Moody student film in race for the Oscars
Moody student film in race for the Oscars
Testimony of Ana could enter the best documentary short film category
Sachin Dheeraj didn’t start off as a filmmaker. He got his bachelor’s and master’s degrees in engineering and worked as a software engineer. He remembers as a kid he always loved movies, but it wasn’t until he started watching foreign language films as an adult that he became seriously interested in cinema, enough so that he began working on film sets in graduate school, fetching water and holding umbrellas for the cast and crew when it was raining.
In his late 20s, Dheeraj came to The University of Texas at Austin to get his Master of Fine Arts degree in Film and Media Production. Last month, he was given the news that his pre-thesis project, the documentary film Testimony of Ana, was Oscar qualified, meaning in December he could be on the short list to be nominated.
“It definitely feels surreal,” said Dheeraj, who directed, edited and produced the film with a small crew. “I feel honored and humbled by reaching this point. Even though it’s a very long shot, we have a shot. We are in the race.”
Testimony of Ana tells the story of Anaben Pawar, an elderly tribal woman accused of witchcraft in rural Gujarat, India, a charge that often results in being publicly ostracized, beaten or even killed. It’s a practice that, while archaic, still happens to thousands of women today. Pawar is one of the few who has survived to tell her story.
“Once I met her, there was a strength in her voice I knew everyone needed to hear,” said Dheeraj, who showed up to Pawar’s house every day until he earned her trust. “The whole film is a testimony, something she could have told in front of a judge if there were ever a proper trial that took her case forward. Instead, she is saying it in front of the camera for the audience to acknowledge.”
With a run time of 24 minutes, Testimony of Ana, if it makes it to the Oscars, would be included in the best documentary short film category. The process to get there, though, can be daunting, Dheeraj said, and requires time, energy, fundraising and tons of screenings to get buzz around the film. He doesn’t have the money or support of a big studio like Netflix behind him, so he is seeking out grants and other sources of funding to market the film. “It feels like a herculean task,” he said.
To qualify for an Oscar, a film must have had either a seven-day theatrical run or have won at an Oscar qualified film festival. Testimony of Ana won the National Film Award in India for the Best Non-Feature Film, which is akin to an Oscar in the U.S. It also won Best Short Documentary at the Oscar qualifying 13th International Documentary & Short Film Festival of Kerala.
On average, only about 80 to 120 documentary short films become Oscar qualified each year. Starting in mid-October, these films are released on Fridays to the Academy Screening Room — which is available to the roughly 9,500 Academy members, including hand-selected industry professionals, filmmakers, journalists, and film experts — to watch and begin voting. In December, they’ll publish what is known as the “short list,” or the 15 to 20 they select as the top films. In January, the Academy will declare which five films will be nominees at the 95th Academy Awards, set to air March 12, 2023.

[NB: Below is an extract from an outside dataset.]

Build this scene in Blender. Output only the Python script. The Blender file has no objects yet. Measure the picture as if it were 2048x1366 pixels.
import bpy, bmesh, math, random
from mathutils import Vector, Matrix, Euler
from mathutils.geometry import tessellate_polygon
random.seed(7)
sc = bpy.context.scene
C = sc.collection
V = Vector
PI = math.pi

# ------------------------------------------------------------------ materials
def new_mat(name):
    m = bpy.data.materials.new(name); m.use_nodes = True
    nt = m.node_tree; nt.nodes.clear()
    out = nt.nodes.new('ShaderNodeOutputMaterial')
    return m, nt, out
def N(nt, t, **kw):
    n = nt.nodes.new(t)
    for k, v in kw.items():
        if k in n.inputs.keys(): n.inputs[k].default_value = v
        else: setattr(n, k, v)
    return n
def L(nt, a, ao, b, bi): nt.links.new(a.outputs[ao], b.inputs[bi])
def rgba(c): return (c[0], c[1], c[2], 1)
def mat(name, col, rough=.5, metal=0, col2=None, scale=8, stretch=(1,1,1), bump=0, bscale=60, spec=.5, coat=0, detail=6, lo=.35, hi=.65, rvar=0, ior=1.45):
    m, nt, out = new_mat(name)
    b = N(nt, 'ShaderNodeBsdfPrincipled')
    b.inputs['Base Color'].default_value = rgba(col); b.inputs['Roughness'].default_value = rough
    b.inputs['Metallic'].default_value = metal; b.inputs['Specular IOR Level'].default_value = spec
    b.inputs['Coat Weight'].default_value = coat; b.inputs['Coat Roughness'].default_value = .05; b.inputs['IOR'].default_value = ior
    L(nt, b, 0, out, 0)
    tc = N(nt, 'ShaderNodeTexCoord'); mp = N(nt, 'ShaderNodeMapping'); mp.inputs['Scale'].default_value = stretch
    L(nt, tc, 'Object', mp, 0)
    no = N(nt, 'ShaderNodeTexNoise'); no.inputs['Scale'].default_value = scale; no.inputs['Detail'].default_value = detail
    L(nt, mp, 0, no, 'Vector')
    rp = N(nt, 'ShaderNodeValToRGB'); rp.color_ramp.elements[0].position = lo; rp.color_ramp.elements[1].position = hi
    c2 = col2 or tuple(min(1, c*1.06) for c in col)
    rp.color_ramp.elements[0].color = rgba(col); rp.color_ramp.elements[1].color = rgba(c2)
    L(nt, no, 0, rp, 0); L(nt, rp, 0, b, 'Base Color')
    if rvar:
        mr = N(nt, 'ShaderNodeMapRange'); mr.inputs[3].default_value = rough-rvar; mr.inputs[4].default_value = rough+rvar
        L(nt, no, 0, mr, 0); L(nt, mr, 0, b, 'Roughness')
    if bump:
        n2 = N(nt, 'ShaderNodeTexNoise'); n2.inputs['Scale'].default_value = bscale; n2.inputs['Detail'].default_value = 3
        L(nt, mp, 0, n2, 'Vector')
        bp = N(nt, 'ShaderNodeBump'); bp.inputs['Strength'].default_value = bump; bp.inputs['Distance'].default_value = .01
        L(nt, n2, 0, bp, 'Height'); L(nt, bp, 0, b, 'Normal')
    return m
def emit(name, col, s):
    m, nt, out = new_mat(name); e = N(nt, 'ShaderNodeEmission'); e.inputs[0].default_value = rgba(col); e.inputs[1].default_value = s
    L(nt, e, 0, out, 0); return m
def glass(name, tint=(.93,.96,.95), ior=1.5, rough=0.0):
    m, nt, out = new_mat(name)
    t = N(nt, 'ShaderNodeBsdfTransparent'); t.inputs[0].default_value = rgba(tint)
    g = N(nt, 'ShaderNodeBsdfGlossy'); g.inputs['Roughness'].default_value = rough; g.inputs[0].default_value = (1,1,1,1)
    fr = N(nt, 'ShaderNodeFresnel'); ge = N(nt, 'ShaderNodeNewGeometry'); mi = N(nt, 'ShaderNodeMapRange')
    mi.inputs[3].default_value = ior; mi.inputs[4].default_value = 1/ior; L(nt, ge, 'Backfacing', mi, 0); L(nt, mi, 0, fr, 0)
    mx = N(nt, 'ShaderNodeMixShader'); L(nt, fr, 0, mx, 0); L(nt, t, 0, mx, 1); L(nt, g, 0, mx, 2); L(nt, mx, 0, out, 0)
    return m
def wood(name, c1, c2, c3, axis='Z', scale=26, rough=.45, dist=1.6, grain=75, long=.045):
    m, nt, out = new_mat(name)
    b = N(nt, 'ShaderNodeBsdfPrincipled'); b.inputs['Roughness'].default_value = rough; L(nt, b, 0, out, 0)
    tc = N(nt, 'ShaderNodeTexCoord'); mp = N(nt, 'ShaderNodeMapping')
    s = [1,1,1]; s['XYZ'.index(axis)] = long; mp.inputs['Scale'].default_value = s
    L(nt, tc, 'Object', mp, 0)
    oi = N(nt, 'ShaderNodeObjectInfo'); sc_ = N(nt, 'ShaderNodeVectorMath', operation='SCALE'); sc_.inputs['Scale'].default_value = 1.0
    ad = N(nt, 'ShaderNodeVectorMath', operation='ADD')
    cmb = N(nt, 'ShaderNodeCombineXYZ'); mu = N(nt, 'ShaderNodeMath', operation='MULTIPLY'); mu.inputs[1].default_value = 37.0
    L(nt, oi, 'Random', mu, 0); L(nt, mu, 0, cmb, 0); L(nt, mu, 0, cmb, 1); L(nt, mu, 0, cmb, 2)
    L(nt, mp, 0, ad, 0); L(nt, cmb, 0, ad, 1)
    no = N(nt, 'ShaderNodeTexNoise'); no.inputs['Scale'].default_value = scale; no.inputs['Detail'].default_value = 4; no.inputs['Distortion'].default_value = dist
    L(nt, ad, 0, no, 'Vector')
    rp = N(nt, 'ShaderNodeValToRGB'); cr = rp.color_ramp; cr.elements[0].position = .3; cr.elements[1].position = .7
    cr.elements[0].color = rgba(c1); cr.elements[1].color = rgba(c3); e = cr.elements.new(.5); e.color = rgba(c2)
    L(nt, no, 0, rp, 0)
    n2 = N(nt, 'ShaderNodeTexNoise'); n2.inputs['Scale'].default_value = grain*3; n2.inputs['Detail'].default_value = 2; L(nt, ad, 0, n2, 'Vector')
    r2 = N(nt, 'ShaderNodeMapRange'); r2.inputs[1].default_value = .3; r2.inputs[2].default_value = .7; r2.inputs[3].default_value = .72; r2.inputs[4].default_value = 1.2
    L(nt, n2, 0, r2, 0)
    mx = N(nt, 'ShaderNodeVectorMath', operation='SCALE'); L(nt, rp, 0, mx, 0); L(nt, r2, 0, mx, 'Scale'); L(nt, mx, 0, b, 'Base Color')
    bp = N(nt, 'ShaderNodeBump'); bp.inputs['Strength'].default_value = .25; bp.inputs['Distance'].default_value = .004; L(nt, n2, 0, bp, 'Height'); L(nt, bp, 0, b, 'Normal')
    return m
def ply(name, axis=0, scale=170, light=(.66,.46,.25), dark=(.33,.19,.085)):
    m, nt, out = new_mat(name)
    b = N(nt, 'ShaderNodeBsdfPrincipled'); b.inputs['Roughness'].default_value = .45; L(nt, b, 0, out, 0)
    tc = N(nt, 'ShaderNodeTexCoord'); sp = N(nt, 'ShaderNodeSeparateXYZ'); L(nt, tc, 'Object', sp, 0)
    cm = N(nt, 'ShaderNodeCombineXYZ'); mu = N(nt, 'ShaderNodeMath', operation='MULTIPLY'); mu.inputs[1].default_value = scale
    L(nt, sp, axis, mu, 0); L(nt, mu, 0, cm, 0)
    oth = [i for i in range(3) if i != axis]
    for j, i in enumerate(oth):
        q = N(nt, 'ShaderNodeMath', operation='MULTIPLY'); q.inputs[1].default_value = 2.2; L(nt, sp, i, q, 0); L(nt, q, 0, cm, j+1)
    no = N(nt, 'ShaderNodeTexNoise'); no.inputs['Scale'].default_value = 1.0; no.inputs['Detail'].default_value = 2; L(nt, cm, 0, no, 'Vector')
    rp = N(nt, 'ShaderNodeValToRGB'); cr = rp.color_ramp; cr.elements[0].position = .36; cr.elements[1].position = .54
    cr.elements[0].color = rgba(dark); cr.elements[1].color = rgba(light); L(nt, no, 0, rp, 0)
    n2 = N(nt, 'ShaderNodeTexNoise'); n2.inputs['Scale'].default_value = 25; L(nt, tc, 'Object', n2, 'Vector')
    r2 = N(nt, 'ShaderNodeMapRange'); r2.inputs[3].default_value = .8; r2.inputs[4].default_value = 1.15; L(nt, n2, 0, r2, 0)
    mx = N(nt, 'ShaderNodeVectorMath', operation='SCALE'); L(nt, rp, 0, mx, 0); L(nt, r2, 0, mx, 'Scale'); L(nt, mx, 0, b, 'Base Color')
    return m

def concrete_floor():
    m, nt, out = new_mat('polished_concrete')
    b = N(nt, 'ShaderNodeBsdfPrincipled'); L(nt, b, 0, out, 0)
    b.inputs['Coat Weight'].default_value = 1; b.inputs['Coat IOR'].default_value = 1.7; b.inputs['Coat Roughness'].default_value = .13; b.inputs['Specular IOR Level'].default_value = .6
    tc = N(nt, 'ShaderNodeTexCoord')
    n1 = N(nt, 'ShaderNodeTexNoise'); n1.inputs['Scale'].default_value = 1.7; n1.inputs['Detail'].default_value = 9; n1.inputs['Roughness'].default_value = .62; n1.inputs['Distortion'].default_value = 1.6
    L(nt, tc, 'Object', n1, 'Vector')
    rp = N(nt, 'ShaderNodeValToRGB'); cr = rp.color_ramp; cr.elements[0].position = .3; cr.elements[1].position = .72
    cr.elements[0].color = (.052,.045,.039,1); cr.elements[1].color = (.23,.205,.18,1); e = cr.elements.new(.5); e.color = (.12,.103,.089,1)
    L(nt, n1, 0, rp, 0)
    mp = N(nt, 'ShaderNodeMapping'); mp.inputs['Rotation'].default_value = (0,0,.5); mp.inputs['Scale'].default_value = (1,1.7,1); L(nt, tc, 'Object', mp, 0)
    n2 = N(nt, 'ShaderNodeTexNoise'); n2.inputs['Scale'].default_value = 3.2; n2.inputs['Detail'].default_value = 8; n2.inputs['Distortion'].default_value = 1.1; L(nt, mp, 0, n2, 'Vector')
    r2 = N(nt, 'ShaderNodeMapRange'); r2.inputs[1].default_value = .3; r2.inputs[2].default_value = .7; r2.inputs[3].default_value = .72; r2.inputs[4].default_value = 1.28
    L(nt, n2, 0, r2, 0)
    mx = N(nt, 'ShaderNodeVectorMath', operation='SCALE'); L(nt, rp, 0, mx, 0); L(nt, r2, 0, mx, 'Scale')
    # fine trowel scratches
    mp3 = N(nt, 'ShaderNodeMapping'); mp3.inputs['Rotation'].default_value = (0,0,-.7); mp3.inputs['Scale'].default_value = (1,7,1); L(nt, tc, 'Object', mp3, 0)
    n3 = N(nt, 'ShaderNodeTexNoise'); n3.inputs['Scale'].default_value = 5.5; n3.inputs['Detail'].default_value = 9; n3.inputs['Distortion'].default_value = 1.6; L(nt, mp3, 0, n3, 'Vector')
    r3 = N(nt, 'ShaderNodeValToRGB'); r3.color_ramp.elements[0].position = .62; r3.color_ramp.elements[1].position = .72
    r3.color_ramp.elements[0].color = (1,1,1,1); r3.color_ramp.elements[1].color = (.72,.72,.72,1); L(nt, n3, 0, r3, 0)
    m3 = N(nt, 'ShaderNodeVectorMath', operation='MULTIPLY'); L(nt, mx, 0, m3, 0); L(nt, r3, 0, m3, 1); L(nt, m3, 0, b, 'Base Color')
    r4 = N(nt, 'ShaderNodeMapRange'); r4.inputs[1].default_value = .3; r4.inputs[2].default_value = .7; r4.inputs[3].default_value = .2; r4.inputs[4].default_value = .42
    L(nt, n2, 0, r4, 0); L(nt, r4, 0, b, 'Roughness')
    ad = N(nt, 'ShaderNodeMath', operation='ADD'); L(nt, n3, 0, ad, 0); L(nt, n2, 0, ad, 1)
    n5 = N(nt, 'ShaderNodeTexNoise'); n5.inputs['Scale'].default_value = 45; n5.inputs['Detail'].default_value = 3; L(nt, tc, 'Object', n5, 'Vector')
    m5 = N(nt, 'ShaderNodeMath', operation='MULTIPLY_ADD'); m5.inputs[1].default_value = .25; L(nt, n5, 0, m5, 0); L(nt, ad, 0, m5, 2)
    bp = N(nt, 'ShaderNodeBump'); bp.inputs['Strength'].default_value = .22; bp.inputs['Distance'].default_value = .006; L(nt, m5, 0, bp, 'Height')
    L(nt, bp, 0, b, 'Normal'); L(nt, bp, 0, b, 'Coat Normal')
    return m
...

Since Academy members need to watch as many as 120 qualified films in the documentary short film category every year, it’s important to have the film on their radar, which is why marketing is so important, Dheeraj said.
I hope that this one story will speak on behalf of a lot of unheard and oppressed voices.
No matter the outcome, Dheeraj said he’s happy to get attention to the movie and to Pawar’s story, which needs to be told. When in Gujarat, he drove two hours every day through rugged hills to the remote village where she lived, and then two hours back to film the documentary. It’s a painful glimpse into another world.
“Since we have come this far, why don’t we stretch it a little more and do the best we can do and see what comes of it,” Dheeraj said of the Oscar race. “The work is meaningful, and I hope that this one story will speak on behalf of a lot of unheard and oppressed voices.”
Dheeraj, who graduated with his MFA in August, said he is thankful for his Moody College of Communication professors who helped him through the entire process of creating Testimony of Ana and now promoting it.
“They really held my hand and walked me through the editing process and gave me a lot of feedback,” he said. “I am truly grateful for my experience.”
Testimony of Ana is available to stream on Kinoscope and will be released on MUBI India Sept. 16.